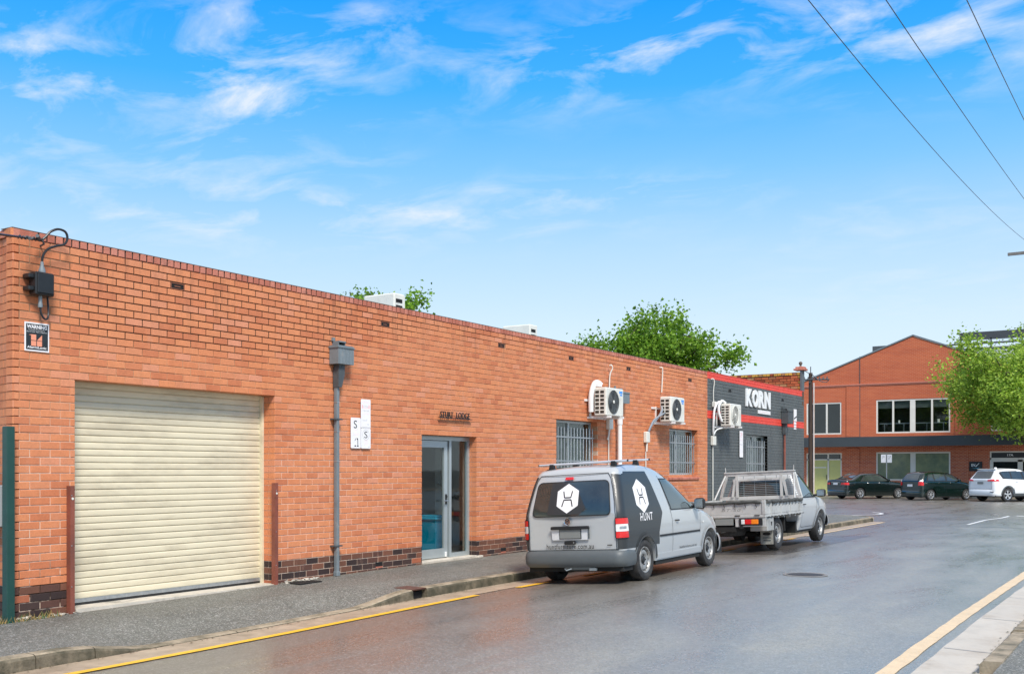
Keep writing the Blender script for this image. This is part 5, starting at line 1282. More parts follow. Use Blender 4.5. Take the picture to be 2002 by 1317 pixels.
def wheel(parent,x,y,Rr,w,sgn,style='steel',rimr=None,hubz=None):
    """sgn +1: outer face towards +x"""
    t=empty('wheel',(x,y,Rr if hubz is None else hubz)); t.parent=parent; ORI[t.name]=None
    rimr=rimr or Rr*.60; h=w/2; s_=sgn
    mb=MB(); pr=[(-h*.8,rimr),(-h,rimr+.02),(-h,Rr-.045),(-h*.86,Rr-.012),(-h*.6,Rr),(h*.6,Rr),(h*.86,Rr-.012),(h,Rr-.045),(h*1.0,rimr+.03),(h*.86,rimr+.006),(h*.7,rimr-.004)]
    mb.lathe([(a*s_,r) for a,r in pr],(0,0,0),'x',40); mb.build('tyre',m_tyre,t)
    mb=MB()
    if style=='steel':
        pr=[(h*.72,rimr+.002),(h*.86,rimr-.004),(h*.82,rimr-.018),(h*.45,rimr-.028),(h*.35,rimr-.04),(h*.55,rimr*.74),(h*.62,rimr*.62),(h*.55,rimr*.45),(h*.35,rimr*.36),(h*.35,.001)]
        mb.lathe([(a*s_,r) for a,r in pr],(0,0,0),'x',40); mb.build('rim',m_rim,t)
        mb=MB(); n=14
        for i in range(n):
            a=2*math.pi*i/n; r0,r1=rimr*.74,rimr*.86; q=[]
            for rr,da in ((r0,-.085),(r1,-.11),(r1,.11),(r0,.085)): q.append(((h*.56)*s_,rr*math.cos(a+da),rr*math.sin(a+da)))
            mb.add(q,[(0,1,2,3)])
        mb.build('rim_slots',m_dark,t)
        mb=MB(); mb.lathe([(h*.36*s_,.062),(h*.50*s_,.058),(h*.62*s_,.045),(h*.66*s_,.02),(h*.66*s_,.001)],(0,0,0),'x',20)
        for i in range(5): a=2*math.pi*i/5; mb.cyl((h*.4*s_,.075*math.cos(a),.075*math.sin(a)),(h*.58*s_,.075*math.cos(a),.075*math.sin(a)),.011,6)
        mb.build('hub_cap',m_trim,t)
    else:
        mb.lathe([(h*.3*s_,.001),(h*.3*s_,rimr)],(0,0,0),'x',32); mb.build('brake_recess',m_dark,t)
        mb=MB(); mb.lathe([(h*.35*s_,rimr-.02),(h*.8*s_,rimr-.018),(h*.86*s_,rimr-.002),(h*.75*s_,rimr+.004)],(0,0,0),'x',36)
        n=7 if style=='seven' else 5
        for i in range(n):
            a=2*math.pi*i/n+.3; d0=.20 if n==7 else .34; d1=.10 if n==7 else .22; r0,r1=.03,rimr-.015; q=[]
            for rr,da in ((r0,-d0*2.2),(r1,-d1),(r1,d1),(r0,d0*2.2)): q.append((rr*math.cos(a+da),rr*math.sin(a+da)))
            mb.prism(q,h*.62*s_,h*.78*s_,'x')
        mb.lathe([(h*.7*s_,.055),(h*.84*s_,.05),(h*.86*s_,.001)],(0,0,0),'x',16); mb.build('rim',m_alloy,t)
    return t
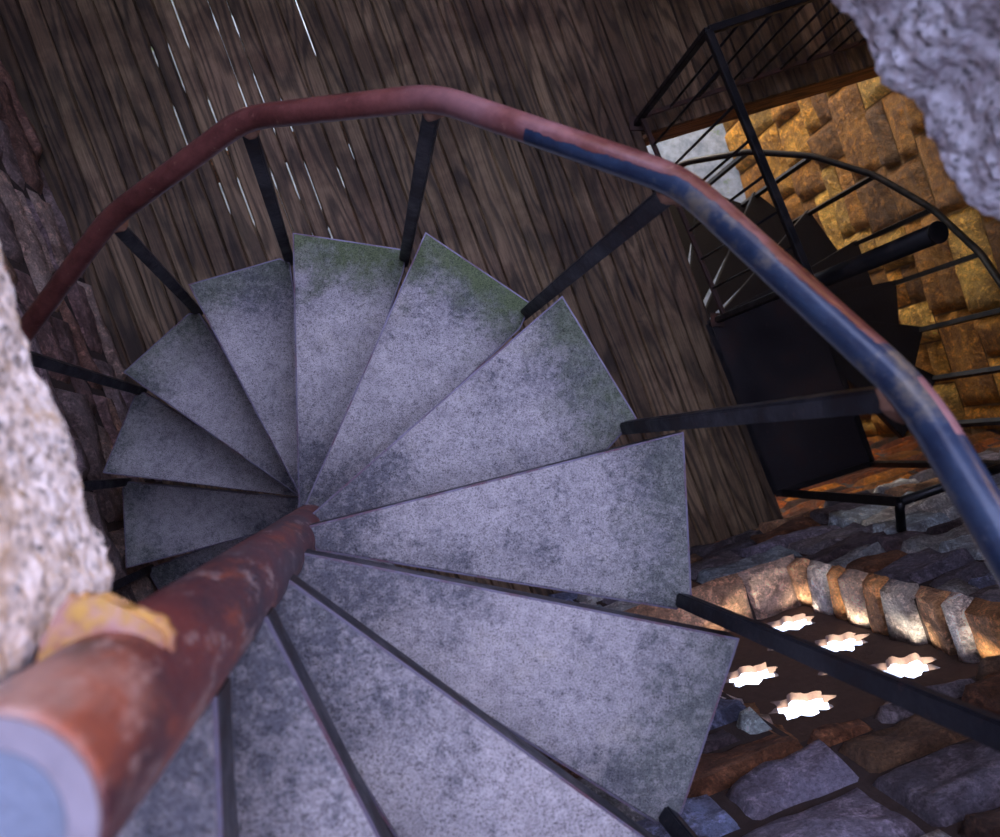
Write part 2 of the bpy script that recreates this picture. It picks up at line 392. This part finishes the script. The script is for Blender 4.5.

================

Quote the material exactly. Pictures stay out.

Keep writing the Blender script for this image. This is part 5, starting at line 1282. More parts follow. Use Blender 4.5. Take the picture to be 2002 by 1317 pixels.
def wheel(parent,x,y,Rr,w,sgn,style='steel',rimr=None,hubz=None):
    """sgn +1: outer face towards +x"""
    t=empty('wheel',(x,y,Rr if hubz is None else hubz)); t.parent=parent; ORI[t.name]=None
    rimr=rimr or Rr*.60; h=w/2; s_=sgn
    mb=MB(); pr=[(-h*.8,rimr),(-h,rimr+.02),(-h,Rr-.045),(-h*.86,Rr-.012),(-h*.6,Rr),(h*.6,Rr),(h*.86,Rr-.012),(h,Rr-.045),(h*1.0,rimr+.03),(h*.86,rimr+.006),(h*.7,rimr-.004)]
    mb.lathe([(a*s_,r) for a,r in pr],(0,0,0),'x',40); mb.build('tyre',m_tyre,t)
    mb=MB()
    if style=='steel':
        pr=[(h*.72,rimr+.002),(h*.86,rimr-.004),(h*.82,rimr-.018),(h*.45,rimr-.028),(h*.35,rimr-.04),(h*.55,rimr*.74),(h*.62,rimr*.62),(h*.55,rimr*.45),(h*.35,rimr*.36),(h*.35,.001)]
        mb.lathe([(a*s_,r) for a,r in pr],(0,0,0),'x',40); mb.build('rim',m_rim,t)
        mb=MB(); n=14
        for i in range(n):
            a=2*math.pi*i/n; r0,r1=rimr*.74,rimr*.86; q=[]
            for rr,da in ((r0,-.085),(r1,-.11),(r1,.11),(r0,.085)): q.append(((h*.56)*s_,rr*math.cos(a+da),rr*math.sin(a+da)))
            mb.add(q,[(0,1,2,3)])
        mb.build('rim_slots',m_dark,t)
        mb=MB(); mb.lathe([(h*.36*s_,.062),(h*.50*s_,.058),(h*.62*s_,.045),(h*.66*s_,.02),(h*.66*s_,.001)],(0,0,0),'x',20)
        for i in range(5): a=2*math.pi*i/5; mb.cyl((h*.4*s_,.075*math.cos(a),.075*math.sin(a)),(h*.58*s_,.075*math.cos(a),.075*math.sin(a)),.011,6)
        mb.build('hub_cap',m_trim,t)
    else:
        mb.lathe([(h*.3*s_,.001),(h*.3*s_,rimr)],(0,0,0),'x',32); mb.build('brake_recess',m_dark,t)
        mb=MB(); mb.lathe([(h*.35*s_,rimr-.02),(h*.8*s_,rimr-.018),(h*.86*s_,rimr-.002),(h*.75*s_,rimr+.004)],(0,0,0),'x',36)
        n=7 if style=='seven' else 5
        for i in range(n):
            a=2*math.pi*i/n+.3; d0=.20 if n==7 else .34; d1=.10 if n==7 else .22; r0,r1=.03,rimr-.015; q=[]
            for rr,da in ((r0,-d0*2.2),(r1,-d1),(r1,d1),(r0,d0*2.2)): q.append((rr*math.cos(a+da),rr*math.sin(a+da)))
            mb.prism(q,h*.62*s_,h*.78*s_,'x')
        mb.lathe([(h*.7*s_,.055),(h*.84*s_,.05),(h*.86*s_,.001)],(0,0,0),'x',16); mb.build('rim',m_alloy,t)
    return t
Write part 2 of the bpy script that recreates this picture. It picks up at line 392. This part finishes the script. The script is for Blender 4.5.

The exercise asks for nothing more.